**DATASET EXTRACT**
☆ ☆ ☆ ☆ ☆ ☆ ☆

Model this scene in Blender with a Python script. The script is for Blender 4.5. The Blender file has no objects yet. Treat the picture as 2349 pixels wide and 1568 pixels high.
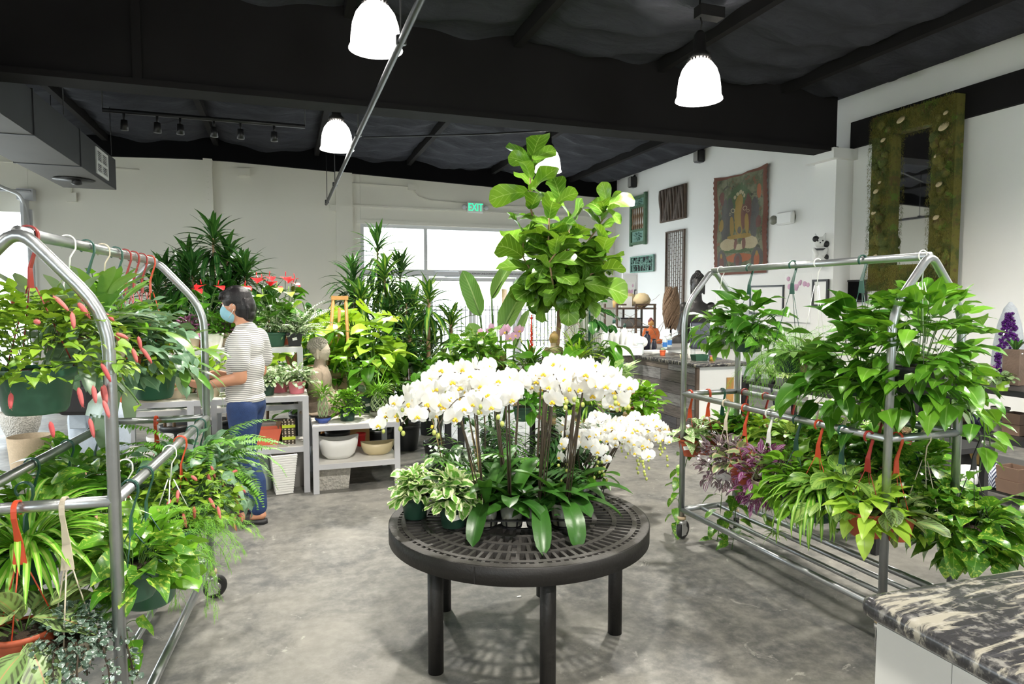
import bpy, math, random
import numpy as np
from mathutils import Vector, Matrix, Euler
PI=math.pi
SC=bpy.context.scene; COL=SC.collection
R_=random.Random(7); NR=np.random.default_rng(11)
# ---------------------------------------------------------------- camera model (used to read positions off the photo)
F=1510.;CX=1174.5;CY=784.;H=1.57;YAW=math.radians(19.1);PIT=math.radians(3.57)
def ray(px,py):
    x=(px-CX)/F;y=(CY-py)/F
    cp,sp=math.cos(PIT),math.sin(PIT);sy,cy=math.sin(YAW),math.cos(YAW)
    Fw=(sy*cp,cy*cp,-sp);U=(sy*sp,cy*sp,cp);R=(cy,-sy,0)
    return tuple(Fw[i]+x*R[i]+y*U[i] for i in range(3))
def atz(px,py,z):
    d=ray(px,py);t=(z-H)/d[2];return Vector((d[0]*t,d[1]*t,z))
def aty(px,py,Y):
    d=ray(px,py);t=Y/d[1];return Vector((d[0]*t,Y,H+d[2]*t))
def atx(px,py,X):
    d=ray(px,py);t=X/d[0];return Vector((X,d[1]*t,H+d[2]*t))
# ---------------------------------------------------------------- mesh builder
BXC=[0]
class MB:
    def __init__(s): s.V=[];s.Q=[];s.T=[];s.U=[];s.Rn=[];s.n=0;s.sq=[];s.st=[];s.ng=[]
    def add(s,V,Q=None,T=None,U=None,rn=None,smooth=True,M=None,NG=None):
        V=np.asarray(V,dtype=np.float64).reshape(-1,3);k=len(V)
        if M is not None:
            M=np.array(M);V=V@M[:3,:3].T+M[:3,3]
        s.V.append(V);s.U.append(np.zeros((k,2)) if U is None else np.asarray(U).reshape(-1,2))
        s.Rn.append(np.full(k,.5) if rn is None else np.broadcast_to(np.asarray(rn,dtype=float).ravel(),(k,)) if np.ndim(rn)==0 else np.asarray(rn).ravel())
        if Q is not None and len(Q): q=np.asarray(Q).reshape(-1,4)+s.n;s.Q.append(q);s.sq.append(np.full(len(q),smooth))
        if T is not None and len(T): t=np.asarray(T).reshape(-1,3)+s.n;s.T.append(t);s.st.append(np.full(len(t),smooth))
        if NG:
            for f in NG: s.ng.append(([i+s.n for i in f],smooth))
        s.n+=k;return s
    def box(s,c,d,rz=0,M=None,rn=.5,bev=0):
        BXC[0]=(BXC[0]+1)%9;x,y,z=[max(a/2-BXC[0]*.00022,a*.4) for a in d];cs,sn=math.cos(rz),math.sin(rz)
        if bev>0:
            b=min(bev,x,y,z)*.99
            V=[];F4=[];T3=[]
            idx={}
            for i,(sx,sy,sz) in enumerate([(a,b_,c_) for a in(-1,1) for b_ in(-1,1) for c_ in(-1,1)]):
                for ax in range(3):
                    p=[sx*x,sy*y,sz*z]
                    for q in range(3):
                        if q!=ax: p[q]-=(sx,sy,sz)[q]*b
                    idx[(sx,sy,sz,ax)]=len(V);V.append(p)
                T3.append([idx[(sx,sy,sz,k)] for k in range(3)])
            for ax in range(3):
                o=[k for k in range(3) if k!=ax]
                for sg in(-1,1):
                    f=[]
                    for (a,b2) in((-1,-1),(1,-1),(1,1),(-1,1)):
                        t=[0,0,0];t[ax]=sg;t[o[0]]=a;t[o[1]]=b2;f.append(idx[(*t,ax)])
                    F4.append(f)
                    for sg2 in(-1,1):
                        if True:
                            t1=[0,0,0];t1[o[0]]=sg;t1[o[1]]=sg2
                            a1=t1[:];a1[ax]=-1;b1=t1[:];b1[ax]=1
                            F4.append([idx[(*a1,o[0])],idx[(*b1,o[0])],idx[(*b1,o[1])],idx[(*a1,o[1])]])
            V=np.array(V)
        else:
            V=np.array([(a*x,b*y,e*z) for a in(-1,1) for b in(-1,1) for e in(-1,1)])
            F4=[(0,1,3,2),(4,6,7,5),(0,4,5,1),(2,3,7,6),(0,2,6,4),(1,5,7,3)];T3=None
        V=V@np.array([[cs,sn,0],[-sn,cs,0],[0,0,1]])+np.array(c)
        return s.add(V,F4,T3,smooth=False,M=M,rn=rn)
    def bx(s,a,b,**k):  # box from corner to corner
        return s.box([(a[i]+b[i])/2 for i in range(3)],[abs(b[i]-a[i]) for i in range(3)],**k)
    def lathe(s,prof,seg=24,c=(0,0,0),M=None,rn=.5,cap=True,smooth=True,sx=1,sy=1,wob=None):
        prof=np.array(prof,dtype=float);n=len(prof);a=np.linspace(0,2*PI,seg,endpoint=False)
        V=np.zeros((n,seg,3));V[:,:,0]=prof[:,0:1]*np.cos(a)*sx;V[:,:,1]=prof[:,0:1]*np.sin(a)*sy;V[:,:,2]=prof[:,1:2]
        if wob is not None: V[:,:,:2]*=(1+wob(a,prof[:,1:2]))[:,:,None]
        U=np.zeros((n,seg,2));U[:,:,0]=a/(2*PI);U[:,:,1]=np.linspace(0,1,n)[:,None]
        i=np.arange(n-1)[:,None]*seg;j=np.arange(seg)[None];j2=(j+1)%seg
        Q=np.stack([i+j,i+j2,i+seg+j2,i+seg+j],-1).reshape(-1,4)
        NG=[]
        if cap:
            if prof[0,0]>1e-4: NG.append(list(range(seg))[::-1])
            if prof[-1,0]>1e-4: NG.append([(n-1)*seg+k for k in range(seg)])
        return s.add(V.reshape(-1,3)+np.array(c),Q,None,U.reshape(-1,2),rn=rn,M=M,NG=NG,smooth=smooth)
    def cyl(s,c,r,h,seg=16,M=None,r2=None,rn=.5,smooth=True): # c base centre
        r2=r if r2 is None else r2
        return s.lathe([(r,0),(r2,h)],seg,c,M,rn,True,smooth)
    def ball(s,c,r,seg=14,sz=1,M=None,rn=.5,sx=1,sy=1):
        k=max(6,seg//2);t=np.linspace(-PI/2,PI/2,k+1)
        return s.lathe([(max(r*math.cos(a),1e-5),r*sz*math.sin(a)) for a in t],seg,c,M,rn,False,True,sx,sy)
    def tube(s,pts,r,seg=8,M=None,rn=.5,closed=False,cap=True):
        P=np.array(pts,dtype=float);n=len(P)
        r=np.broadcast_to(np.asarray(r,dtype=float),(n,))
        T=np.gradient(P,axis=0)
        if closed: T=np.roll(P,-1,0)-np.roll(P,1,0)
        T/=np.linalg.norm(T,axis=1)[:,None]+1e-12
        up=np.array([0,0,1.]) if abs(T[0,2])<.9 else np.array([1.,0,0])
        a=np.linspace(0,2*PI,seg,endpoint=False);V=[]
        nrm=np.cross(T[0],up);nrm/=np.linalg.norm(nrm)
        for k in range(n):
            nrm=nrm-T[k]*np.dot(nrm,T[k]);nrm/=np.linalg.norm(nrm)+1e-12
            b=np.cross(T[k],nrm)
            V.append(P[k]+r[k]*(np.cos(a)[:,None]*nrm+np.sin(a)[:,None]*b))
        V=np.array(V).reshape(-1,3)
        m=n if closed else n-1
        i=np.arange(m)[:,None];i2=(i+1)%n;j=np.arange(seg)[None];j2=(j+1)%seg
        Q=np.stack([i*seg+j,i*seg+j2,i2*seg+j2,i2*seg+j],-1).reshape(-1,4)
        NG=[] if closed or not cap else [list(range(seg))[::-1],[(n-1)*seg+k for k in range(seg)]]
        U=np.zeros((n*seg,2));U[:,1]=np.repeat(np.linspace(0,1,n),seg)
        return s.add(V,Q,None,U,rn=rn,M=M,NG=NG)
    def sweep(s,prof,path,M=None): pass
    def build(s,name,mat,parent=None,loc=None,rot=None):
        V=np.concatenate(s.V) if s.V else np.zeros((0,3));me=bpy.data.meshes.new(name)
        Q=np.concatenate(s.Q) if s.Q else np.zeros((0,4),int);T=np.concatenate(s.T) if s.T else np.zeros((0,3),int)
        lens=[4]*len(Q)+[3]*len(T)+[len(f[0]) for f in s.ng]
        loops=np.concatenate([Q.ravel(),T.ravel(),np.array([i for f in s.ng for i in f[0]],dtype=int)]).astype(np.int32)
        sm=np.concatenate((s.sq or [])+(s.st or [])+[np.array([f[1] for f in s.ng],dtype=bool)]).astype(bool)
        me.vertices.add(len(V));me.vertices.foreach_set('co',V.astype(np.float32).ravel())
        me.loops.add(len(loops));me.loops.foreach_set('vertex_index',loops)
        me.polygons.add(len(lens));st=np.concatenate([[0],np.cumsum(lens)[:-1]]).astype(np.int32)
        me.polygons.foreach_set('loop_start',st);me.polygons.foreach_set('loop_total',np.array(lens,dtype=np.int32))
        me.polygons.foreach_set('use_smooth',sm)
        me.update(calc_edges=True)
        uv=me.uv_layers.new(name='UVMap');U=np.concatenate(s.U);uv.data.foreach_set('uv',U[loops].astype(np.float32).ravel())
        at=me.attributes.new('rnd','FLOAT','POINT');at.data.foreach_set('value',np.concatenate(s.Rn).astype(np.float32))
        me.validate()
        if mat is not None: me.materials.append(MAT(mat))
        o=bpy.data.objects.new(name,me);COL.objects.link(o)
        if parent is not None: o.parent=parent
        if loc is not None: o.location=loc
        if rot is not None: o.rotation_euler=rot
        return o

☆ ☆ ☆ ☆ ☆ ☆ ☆

**EXERCISE DETAILS**
Return every line above that contains the word "objects".

**RESULT OF THIS EXERCISE**
Model this scene in Blender with a Python script. The script is for Blender 4.5. The Blender file has no objects yet. Treat the picture as 2349 pixels wide and 1568 pixels high.
        o=bpy.data.objects.new(name,me);COL.objects.link(o)